The draft Ministerial text planned to be issued at the Geneva 2nd WTO ministerial, which is being 'negotiated' among delegations on the basis of a Ruggiero draft, avoids specific mention of "a new round" with new issues, but is so worded as to call for preparations to be undertaken at the General Council on implementation issues, socalled built-in agenda, and subjects raised at Singapore, and any at Geneva.  

At the informal heads of delegations meeting at the WTO last week, some key delegations from the developing countries have said that they would have difficulty in providing consensus for such a text.  
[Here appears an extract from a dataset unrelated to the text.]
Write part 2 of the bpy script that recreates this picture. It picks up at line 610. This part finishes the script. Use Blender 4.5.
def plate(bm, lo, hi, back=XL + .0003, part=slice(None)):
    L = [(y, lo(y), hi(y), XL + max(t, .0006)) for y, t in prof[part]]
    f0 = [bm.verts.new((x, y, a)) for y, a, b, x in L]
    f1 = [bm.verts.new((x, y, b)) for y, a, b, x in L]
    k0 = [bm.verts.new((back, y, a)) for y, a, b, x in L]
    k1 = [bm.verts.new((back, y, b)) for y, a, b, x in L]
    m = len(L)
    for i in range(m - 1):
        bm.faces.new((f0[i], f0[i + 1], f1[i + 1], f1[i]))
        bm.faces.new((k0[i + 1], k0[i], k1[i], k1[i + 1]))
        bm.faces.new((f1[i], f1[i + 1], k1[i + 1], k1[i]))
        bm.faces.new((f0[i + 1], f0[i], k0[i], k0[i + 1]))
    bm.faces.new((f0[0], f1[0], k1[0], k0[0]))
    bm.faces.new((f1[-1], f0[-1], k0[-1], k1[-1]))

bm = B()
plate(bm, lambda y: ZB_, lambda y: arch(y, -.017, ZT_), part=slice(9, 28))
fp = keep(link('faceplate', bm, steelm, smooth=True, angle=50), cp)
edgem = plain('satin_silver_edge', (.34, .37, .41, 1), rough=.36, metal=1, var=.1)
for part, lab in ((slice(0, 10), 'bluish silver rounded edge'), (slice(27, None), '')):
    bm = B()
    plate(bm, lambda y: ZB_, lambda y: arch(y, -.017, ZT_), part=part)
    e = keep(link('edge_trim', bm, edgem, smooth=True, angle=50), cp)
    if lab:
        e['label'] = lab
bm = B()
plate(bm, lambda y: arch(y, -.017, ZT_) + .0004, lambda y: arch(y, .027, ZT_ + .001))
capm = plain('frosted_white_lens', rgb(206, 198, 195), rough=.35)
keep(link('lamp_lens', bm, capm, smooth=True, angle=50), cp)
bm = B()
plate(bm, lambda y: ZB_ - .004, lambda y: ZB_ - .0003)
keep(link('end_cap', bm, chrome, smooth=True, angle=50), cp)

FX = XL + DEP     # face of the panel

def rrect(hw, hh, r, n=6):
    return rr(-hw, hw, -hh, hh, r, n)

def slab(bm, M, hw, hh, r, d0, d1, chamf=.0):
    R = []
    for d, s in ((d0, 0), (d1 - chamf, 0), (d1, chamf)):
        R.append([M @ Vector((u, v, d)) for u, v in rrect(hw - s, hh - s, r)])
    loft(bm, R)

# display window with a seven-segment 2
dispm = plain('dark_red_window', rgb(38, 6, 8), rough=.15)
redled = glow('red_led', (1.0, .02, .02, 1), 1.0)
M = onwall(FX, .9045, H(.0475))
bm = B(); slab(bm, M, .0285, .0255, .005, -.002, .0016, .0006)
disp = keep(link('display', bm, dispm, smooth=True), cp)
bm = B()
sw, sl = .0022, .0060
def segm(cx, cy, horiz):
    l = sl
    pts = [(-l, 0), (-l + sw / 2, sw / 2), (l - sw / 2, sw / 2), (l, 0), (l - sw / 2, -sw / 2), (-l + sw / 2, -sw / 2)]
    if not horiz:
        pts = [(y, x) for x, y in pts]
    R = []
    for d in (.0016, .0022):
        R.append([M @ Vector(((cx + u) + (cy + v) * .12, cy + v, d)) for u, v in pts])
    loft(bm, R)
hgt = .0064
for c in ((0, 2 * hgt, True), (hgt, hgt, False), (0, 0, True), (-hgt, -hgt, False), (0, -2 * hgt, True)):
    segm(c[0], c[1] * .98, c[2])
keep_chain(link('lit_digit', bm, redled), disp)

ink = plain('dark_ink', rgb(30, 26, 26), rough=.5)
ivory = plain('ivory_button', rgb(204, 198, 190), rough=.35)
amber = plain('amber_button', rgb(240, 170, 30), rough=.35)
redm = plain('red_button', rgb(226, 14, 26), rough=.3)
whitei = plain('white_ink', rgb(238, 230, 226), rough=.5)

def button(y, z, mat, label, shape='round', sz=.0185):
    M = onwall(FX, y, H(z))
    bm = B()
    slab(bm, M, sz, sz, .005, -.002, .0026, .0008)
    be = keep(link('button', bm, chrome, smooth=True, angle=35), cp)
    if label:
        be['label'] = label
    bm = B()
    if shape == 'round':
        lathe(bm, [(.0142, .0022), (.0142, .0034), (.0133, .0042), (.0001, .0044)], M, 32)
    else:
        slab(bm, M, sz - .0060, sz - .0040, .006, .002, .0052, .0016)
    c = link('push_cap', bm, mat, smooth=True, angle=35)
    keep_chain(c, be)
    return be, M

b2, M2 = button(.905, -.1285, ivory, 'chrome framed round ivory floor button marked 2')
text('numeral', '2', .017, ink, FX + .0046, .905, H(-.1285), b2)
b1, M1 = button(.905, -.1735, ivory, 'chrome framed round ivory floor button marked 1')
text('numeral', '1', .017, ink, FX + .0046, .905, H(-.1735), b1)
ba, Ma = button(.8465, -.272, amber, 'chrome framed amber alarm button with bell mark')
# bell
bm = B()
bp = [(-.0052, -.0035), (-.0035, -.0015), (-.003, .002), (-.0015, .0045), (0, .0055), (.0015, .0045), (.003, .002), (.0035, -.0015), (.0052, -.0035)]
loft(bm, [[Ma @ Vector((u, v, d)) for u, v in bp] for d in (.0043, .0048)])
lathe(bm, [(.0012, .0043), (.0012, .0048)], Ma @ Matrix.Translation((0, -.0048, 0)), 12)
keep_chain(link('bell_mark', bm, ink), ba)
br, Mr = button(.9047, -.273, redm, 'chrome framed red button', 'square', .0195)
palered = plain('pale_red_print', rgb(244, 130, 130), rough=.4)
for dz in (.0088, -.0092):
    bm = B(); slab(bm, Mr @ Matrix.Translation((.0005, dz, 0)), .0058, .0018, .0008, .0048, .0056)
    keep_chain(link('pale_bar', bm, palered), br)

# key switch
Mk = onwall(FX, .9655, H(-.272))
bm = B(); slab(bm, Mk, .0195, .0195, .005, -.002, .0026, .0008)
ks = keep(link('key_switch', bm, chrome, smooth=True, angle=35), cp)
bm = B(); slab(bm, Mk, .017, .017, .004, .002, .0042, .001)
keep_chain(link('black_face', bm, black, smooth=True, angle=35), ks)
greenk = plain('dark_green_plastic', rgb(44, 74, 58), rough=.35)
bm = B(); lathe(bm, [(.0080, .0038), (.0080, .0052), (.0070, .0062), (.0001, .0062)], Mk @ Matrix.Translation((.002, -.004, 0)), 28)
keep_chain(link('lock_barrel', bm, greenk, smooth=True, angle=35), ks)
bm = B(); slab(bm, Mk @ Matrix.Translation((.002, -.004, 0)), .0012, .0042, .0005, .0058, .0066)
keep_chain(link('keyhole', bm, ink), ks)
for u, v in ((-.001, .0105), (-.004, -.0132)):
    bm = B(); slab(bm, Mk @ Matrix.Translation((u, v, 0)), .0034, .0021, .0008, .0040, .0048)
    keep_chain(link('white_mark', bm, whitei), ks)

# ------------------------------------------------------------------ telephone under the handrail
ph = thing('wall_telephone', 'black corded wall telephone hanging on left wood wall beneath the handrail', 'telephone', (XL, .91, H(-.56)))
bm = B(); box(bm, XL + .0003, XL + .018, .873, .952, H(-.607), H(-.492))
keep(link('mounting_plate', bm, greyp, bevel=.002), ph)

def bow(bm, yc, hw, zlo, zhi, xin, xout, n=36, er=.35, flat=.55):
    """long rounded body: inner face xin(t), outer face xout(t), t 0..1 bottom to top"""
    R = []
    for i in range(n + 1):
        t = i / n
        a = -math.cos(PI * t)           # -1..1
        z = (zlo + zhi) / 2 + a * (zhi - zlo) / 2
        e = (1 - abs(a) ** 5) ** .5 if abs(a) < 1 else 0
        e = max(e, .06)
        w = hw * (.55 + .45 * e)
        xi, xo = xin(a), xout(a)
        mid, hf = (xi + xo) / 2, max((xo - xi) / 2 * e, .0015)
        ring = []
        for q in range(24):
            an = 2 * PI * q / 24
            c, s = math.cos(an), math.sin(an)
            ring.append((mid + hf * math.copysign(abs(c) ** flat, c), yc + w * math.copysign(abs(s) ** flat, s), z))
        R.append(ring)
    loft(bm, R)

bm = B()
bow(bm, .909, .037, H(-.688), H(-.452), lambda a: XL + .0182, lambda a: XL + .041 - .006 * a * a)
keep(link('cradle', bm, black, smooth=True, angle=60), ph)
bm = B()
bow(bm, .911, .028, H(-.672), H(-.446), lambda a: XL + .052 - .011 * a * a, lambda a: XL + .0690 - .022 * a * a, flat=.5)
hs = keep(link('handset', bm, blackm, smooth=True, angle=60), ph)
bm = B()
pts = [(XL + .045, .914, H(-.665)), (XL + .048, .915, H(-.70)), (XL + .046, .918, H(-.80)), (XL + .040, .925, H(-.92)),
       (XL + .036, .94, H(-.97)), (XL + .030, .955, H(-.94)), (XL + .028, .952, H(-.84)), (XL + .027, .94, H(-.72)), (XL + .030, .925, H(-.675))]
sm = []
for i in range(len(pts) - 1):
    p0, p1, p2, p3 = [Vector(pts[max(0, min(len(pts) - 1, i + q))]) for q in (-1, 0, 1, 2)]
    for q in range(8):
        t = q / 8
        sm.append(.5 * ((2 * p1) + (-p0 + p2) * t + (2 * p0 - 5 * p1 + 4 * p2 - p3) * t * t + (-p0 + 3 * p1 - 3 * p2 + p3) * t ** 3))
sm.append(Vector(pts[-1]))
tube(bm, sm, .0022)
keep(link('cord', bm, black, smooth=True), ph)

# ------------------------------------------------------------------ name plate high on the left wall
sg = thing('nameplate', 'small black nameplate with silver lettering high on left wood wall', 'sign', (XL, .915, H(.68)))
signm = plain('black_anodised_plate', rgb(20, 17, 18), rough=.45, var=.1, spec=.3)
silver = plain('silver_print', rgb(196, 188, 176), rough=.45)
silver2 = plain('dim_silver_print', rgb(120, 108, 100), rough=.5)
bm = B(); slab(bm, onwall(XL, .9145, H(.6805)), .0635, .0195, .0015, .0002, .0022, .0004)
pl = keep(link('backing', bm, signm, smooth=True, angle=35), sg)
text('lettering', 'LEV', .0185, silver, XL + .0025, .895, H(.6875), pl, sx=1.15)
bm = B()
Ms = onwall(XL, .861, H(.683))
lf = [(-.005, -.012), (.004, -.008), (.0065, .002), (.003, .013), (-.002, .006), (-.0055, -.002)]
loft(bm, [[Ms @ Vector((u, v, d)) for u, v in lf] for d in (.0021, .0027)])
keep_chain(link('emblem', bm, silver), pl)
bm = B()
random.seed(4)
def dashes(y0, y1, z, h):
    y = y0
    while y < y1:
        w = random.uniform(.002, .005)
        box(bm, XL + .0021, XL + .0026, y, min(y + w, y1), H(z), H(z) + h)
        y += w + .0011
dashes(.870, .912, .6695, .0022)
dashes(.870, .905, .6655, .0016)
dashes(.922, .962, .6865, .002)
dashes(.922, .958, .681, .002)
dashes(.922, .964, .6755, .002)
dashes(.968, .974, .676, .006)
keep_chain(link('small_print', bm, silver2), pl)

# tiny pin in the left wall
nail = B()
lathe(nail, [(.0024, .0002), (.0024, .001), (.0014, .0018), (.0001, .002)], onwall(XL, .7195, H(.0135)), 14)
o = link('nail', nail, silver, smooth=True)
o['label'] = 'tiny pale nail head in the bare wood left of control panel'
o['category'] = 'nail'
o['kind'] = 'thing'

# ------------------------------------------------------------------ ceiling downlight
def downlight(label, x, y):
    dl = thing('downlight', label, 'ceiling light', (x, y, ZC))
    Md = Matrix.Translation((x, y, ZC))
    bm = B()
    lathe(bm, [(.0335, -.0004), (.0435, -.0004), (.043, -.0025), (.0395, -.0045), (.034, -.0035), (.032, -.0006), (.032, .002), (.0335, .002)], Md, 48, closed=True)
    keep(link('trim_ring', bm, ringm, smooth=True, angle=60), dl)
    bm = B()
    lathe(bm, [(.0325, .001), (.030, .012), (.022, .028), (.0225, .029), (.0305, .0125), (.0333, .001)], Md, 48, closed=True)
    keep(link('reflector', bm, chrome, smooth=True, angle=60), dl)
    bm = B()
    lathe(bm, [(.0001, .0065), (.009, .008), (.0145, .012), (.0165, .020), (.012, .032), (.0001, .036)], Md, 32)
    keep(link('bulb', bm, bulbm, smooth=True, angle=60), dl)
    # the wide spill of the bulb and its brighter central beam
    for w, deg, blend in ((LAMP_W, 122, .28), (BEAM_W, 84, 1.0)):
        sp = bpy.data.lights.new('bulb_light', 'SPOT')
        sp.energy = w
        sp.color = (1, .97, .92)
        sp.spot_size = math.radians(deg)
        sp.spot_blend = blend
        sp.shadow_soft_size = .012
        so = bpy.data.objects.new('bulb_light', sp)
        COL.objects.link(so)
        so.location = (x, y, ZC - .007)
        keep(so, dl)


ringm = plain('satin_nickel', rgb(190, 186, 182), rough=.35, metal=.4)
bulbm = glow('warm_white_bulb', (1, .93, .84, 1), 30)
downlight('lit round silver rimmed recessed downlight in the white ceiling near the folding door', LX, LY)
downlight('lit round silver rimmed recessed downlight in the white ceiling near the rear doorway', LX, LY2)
Meanwhile, there is no word still whether President Clinton will come for the 50th anniversary 'celebrations' of the multilateral trading system. When originally planned, the 'celebration' was intended to link the WTO with the 1948 Havana Charter and the Bretton Woods architecture, and thus claim legitimacy for WTO neo-liberal trade order. As such the WTO officials and leading trading nations had been cool to earlier suggestions for the 50th anniversary meeting to be held in Havana. But the Cuban President Fidel Castro is expected to be at the event (on 19 May), joining another nine heads whose names the WTO announced last week.  

A reportage in the Tribune de Geneve (of WTO head Renato Ruggiero's talks with Swiss economic journalists last week), said Ruggiero viewed the resistance to the WTO and neo-liberalism, and the problems emerging from it, as coming from "a little minority, with a ridiculous vision, marxists and with a vision of the past."